▸ **Provided material**:

────────────────────────────────────────

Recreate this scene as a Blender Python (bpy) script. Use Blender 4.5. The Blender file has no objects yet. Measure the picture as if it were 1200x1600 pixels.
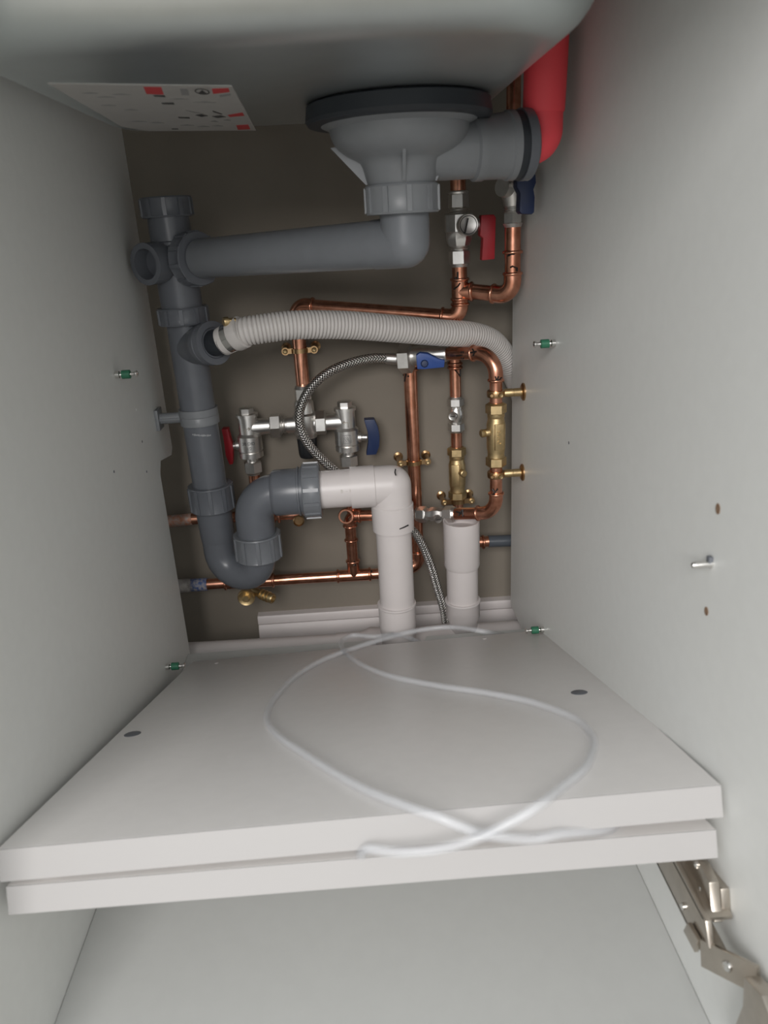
import bpy, bmesh, math, random
from mathutils import Vector, Matrix

random.seed(7)
scene = bpy.context.scene
col = scene.collection
PI = math.pi

# ------------------------------------------------------------------ camera
FPX = 1180.17
PITCH, YAW, ROLL = 0.3612, 0.0329, -0.0573
CAM = Vector((0.2471, -0.4043, 0.5276))
fw = Vector((math.sin(YAW) * math.cos(PITCH), math.cos(YAW) * math.cos(PITCH), -math.sin(PITCH)))
rt0 = fw.cross(Vector((0, 0, 1))).normalized()
up0 = rt0.cross(fw)
rt = rt0 * math.cos(ROLL) + up0 * math.sin(ROLL)
up = -rt0 * math.sin(ROLL) + up0 * math.cos(ROLL)
cd = bpy.data.cameras.new('camera')
cam = bpy.data.objects.new('camera', cd)
col.objects.link(cam)
M4 = Matrix((rt, up, -fw)).transposed().to_4x4()
M4.translation = CAM
cam.matrix_world = M4
cd.sensor_fit = 'VERTICAL'
cd.sensor_height = 36.0
cd.lens = FPX / 1600 * 36.0
cd.clip_start = 0.01
cd.dof.use_dof = True
cd.dof.focus_distance = 0.9
cd.dof.aperture_fstop = 9.0
scene.camera = cam

# ------------------------------------------------------------------ world, lights, exposure
wd = bpy.data.worlds.new('room_light')
scene.world = wd
wd.use_nodes = True
bg = wd.node_tree.nodes['Background']
bg.inputs[0].default_value = (0.95, 0.985, 1.0, 1)
bg.inputs[1].default_value = 0.78


def area(name, loc, target, size, power, color):
    ld = bpy.data.lights.new(name, 'AREA')
    ld.shape = 'RECTANGLE'
    ld.size, ld.size_y = size
    ld.energy = power
    ld.color = color
    o = bpy.data.objects.new(name, ld)
    col.objects.link(o)
    o.location = loc
    o.rotation_euler = (Vector(target) - Vector(loc)).to_track_quat('-Z', 'Y').to_euler()
    return o


area('kitchen_window_light', (-0.22, -2.4, 1.42), (0.24, 0.3, 0.2), (1.1, 1.1), 59, (1.0, 0.97, 0.95))
scene.view_settings.view_transform = 'Standard'
scene.view_settings.look = 'None'
scene.view_settings.gamma = 1.0
scene.view_settings.use_curve_mapping = False
scene.view_settings.exposure = 0.1


# ------------------------------------------------------------------ pixel <-> place helpers
def ray(px, py):
    return fw + rt * ((px - 600) / FPX) - up * ((py - 800) / FPX)


def P(px, py, Y):
    d = ray(px, py)
    return CAM + d * ((Y - CAM.y) / d.y)


def PX(px, py, X):
    d = ray(px, py)
    return CAM + d * ((X - CAM.x) / d.x)


def PZ(px, py, Z):
    d = ray(px, py)
    return CAM + d * ((Z - CAM.z) / d.z)


def Pplane(px, py, o, n):
    d = ray(px, py)
    return CAM + d * ((o - CAM).dot(n) / d.dot(n))


# ------------------------------------------------------------------ materials
def mat(name, color, rough=0.5, metal=0.0, noise=0.0, nscale=40.0, bump=0.0, bscale=300.0, ior=1.45,
        trans=0.0, aniso=None, var=None, spec=0.5):
    m = bpy.data.materials.new(name)
    m.use_nodes = True
    nt = m.node_tree
    b = nt.nodes['Principled BSDF']
    b.inputs['Base Color'].default_value = (*color, 1)
    b.inputs['Roughness'].default_value = rough
    b.inputs['Metallic'].default_value = metal
    b.inputs['IOR'].default_value = ior
    b.inputs['Specular IOR Level'].default_value = spec
    b.inputs['Transmission Weight'].default_value = trans
    tc = nt.nodes.new('ShaderNodeTexCoord')
    if noise > 0:
        n = nt.nodes.new('ShaderNodeTexNoise')
        n.inputs['Scale'].default_value = nscale
        n.inputs['Detail'].default_value = 4
        nt.links.new(tc.outputs['Object'], n.inputs['Vector'])
        r = nt.nodes.new('ShaderNodeValToRGB')
        r.color_ramp.elements[0].position = 0.35
        r.color_ramp.elements[1].position = 0.65
        v = var or tuple(c * (1 - noise) for c in color)
        r.color_ramp.elements[0].color = (*v, 1)
        r.color_ramp.elements[1].color = (*color, 1)
        nt.links.new(n.outputs['Fac'], r.inputs['Fac'])
        nt.links.new(r.outputs['Color'], b.inputs['Base Color'])
    if bump > 0:
        n2 = nt.nodes.new('ShaderNodeTexNoise')
        n2.inputs['Scale'].default_value = bscale
        n2.inputs['Detail'].default_value = 3
        nt.links.new(tc.outputs['Object'], n2.inputs['Vector'])
        bp = nt.nodes.new('ShaderNodeBump')
        bp.inputs['Strength'].default_value = bump
        bp.inputs['Distance'].default_value = 0.001
        nt.links.new(n2.outputs['Fac'], bp.inputs['Height'])
        nt.links.new(bp.outputs['Normal'], b.inputs['Normal'])
    return m


M = {}
M['panel'] = mat('light_grey_melamine', (0.79, 0.80, 0.78), 0.42, noise=0.02, nscale=90, bump=0.03, bscale=500)
M['shelf'] = mat('grey_shelf_melamine', (0.80, 0.78, 0.765), 0.38, noise=0.02, nscale=80, bump=0.03, bscale=500)
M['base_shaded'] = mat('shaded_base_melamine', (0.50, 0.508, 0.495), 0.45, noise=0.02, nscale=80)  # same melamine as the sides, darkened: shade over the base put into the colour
M['edging'] = mat('white_edging', (0.44, 0.43, 0.426), 0.4)
M['wall'] = mat('taupe_plaster', (0.23, 0.202, 0.166), 0.85, noise=0.1, nscale=9, bump=0.15, bscale=160)
M['floor'] = mat('room_floor', (0.36, 0.33, 0.29), 0.5, noise=0.15, nscale=14)
M['steel_sink'] = mat('satin_sink_steel', (0.57, 0.61, 0.61), 0.36, 1.0, noise=0.05, nscale=30)
M['grey'] = mat('grey_waste_plastic', (0.122, 0.131, 0.148), 0.29, noise=0.06, nscale=60, bump=0.02)
M['grey_light'] = mat('light_grey_waste_plastic', (0.2, 0.21, 0.222), 0.36, noise=0.05, nscale=60, bump=0.02)
M['grey_mid'] = mat('mid_grey_waste_plastic', (0.16, 0.17, 0.185), 0.3, noise=0.05, nscale=60, bump=0.02)
M['rubber'] = mat('black_rubber', (0.022, 0.026, 0.032), 0.5)
M['white'] = mat('white_pvc', (0.61, 0.57, 0.56), 0.36, noise=0.03, nscale=25)
M['white_trim'] = mat('white_trim_paint', (0.68, 0.63, 0.62), 0.45, noise=0.05, nscale=20)
M['hose'] = mat('light_grey_hose', (0.57, 0.545, 0.525), 0.45)
M['copper'] = mat('copper', (0.80, 0.40, 0.275), 0.26, 1.0, noise=0.35, nscale=70, var=(0.55, 0.24, 0.15), bump=0.04, bscale=120)
M['brass'] = mat('brass', (0.66, 0.50, 0.27), 0.44, 1.0, noise=0.25, nscale=120, bump=0.08, bscale=700)
M['gilt'] = mat('bronze_clip', (0.55, 0.36, 0.19), 0.3, 1.0, noise=0.25, nscale=120)
M['chrome'] = mat('nickel_plate', (0.78, 0.765, 0.74), 0.36, 1.0, noise=0.08, nscale=140, bump=0.05, bscale=600)
M['steel'] = mat('bright_steel', (0.75, 0.74, 0.72), 0.2, 1.0)
M['hinge'] = mat('hinge_nickel', (0.56, 0.51, 0.45), 0.3, 1.0, noise=0.1, nscale=90)
M['black'] = mat('black_plastic', (0.012, 0.013, 0.015), 0.45)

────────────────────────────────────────

▸ **Work to be completed**: Every line of the data above should be quoted exactly. Omit the pictures.

▸ **Answer to this task**:
Recreate this scene as a Blender Python (bpy) script. Use Blender 4.5. The Blender file has no objects yet. Measure the picture as if it were 1200x1600 pixels.
import bpy, bmesh, math, random
from mathutils import Vector, Matrix

random.seed(7)
scene = bpy.context.scene
col = scene.collection
PI = math.pi

# ------------------------------------------------------------------ camera
FPX = 1180.17
PITCH, YAW, ROLL = 0.3612, 0.0329, -0.0573
CAM = Vector((0.2471, -0.4043, 0.5276))
fw = Vector((math.sin(YAW) * math.cos(PITCH), math.cos(YAW) * math.cos(PITCH), -math.sin(PITCH)))
rt0 = fw.cross(Vector((0, 0, 1))).normalized()
up0 = rt0.cross(fw)
rt = rt0 * math.cos(ROLL) + up0 * math.sin(ROLL)
up = -rt0 * math.sin(ROLL) + up0 * math.cos(ROLL)
cd = bpy.data.cameras.new('camera')
cam = bpy.data.objects.new('camera', cd)
col.objects.link(cam)
M4 = Matrix((rt, up, -fw)).transposed().to_4x4()
M4.translation = CAM
cam.matrix_world = M4
cd.sensor_fit = 'VERTICAL'
cd.sensor_height = 36.0
cd.lens = FPX / 1600 * 36.0
cd.clip_start = 0.01
cd.dof.use_dof = True
cd.dof.focus_distance = 0.9
cd.dof.aperture_fstop = 9.0
scene.camera = cam

# ------------------------------------------------------------------ world, lights, exposure
wd = bpy.data.worlds.new('room_light')
scene.world = wd
wd.use_nodes = True
bg = wd.node_tree.nodes['Background']
bg.inputs[0].default_value = (0.95, 0.985, 1.0, 1)
bg.inputs[1].default_value = 0.78


def area(name, loc, target, size, power, color):
    ld = bpy.data.lights.new(name, 'AREA')
    ld.shape = 'RECTANGLE'
    ld.size, ld.size_y = size
    ld.energy = power
    ld.color = color
    o = bpy.data.objects.new(name, ld)
    col.objects.link(o)
    o.location = loc
    o.rotation_euler = (Vector(target) - Vector(loc)).to_track_quat('-Z', 'Y').to_euler()
    return o


area('kitchen_window_light', (-0.22, -2.4, 1.42), (0.24, 0.3, 0.2), (1.1, 1.1), 59, (1.0, 0.97, 0.95))
scene.view_settings.view_transform = 'Standard'
scene.view_settings.look = 'None'
scene.view_settings.gamma = 1.0
scene.view_settings.use_curve_mapping = False
scene.view_settings.exposure = 0.1


# ------------------------------------------------------------------ pixel <-> place helpers
def ray(px, py):
    return fw + rt * ((px - 600) / FPX) - up * ((py - 800) / FPX)


def P(px, py, Y):
    d = ray(px, py)
    return CAM + d * ((Y - CAM.y) / d.y)


def PX(px, py, X):
    d = ray(px, py)
    return CAM + d * ((X - CAM.x) / d.x)


def PZ(px, py, Z):
    d = ray(px, py)
    return CAM + d * ((Z - CAM.z) / d.z)


def Pplane(px, py, o, n):
    d = ray(px, py)
    return CAM + d * ((o - CAM).dot(n) / d.dot(n))


# ------------------------------------------------------------------ materials
def mat(name, color, rough=0.5, metal=0.0, noise=0.0, nscale=40.0, bump=0.0, bscale=300.0, ior=1.45,
        trans=0.0, aniso=None, var=None, spec=0.5):
    m = bpy.data.materials.new(name)
    m.use_nodes = True
    nt = m.node_tree
    b = nt.nodes['Principled BSDF']
    b.inputs['Base Color'].default_value = (*color, 1)
    b.inputs['Roughness'].default_value = rough
    b.inputs['Metallic'].default_value = metal
    b.inputs['IOR'].default_value = ior
    b.inputs['Specular IOR Level'].default_value = spec
    b.inputs['Transmission Weight'].default_value = trans
    tc = nt.nodes.new('ShaderNodeTexCoord')
    if noise > 0:
        n = nt.nodes.new('ShaderNodeTexNoise')
        n.inputs['Scale'].default_value = nscale
        n.inputs['Detail'].default_value = 4
        nt.links.new(tc.outputs['Object'], n.inputs['Vector'])
        r = nt.nodes.new('ShaderNodeValToRGB')
        r.color_ramp.elements[0].position = 0.35
        r.color_ramp.elements[1].position = 0.65
        v = var or tuple(c * (1 - noise) for c in color)
        r.color_ramp.elements[0].color = (*v, 1)
        r.color_ramp.elements[1].color = (*color, 1)
        nt.links.new(n.outputs['Fac'], r.inputs['Fac'])
        nt.links.new(r.outputs['Color'], b.inputs['Base Color'])
    if bump > 0:
        n2 = nt.nodes.new('ShaderNodeTexNoise')
        n2.inputs['Scale'].default_value = bscale
        n2.inputs['Detail'].default_value = 3
        nt.links.new(tc.outputs['Object'], n2.inputs['Vector'])
        bp = nt.nodes.new('ShaderNodeBump')
        bp.inputs['Strength'].default_value = bump
        bp.inputs['Distance'].default_value = 0.001
        nt.links.new(n2.outputs['Fac'], bp.inputs['Height'])
        nt.links.new(bp.outputs['Normal'], b.inputs['Normal'])
    return m


M = {}
M['panel'] = mat('light_grey_melamine', (0.79, 0.80, 0.78), 0.42, noise=0.02, nscale=90, bump=0.03, bscale=500)
M['shelf'] = mat('grey_shelf_melamine', (0.80, 0.78, 0.765), 0.38, noise=0.02, nscale=80, bump=0.03, bscale=500)
M['base_shaded'] = mat('shaded_base_melamine', (0.50, 0.508, 0.495), 0.45, noise=0.02, nscale=80)  # same melamine as the sides, darkened: shade over the base put into the colour
M['edging'] = mat('white_edging', (0.44, 0.43, 0.426), 0.4)
M['wall'] = mat('taupe_plaster', (0.23, 0.202, 0.166), 0.85, noise=0.1, nscale=9, bump=0.15, bscale=160)
M['floor'] = mat('room_floor', (0.36, 0.33, 0.29), 0.5, noise=0.15, nscale=14)
M['steel_sink'] = mat('satin_sink_steel', (0.57, 0.61, 0.61), 0.36, 1.0, noise=0.05, nscale=30)
M['grey'] = mat('grey_waste_plastic', (0.122, 0.131, 0.148), 0.29, noise=0.06, nscale=60, bump=0.02)
M['grey_light'] = mat('light_grey_waste_plastic', (0.2, 0.21, 0.222), 0.36, noise=0.05, nscale=60, bump=0.02)
M['grey_mid'] = mat('mid_grey_waste_plastic', (0.16, 0.17, 0.185), 0.3, noise=0.05, nscale=60, bump=0.02)
M['rubber'] = mat('black_rubber', (0.022, 0.026, 0.032), 0.5)
M['white'] = mat('white_pvc', (0.61, 0.57, 0.56), 0.36, noise=0.03, nscale=25)
M['white_trim'] = mat('white_trim_paint', (0.68, 0.63, 0.62), 0.45, noise=0.05, nscale=20)
M['hose'] = mat('light_grey_hose', (0.57, 0.545, 0.525), 0.45)
M['copper'] = mat('copper', (0.80, 0.40, 0.275), 0.26, 1.0, noise=0.35, nscale=70, var=(0.55, 0.24, 0.15), bump=0.04, bscale=120)
M['brass'] = mat('brass', (0.66, 0.50, 0.27), 0.44, 1.0, noise=0.25, nscale=120, bump=0.08, bscale=700)
M['gilt'] = mat('bronze_clip', (0.55, 0.36, 0.19), 0.3, 1.0, noise=0.25, nscale=120)
M['chrome'] = mat('nickel_plate', (0.78, 0.765, 0.74), 0.36, 1.0, noise=0.08, nscale=140, bump=0.05, bscale=600)
M['steel'] = mat('bright_steel', (0.75, 0.74, 0.72), 0.2, 1.0)
M['hinge'] = mat('hinge_nickel', (0.56, 0.51, 0.45), 0.3, 1.0, noise=0.1, nscale=90)
M['black'] = mat('black_plastic', (0.012, 0.013, 0.015), 0.45)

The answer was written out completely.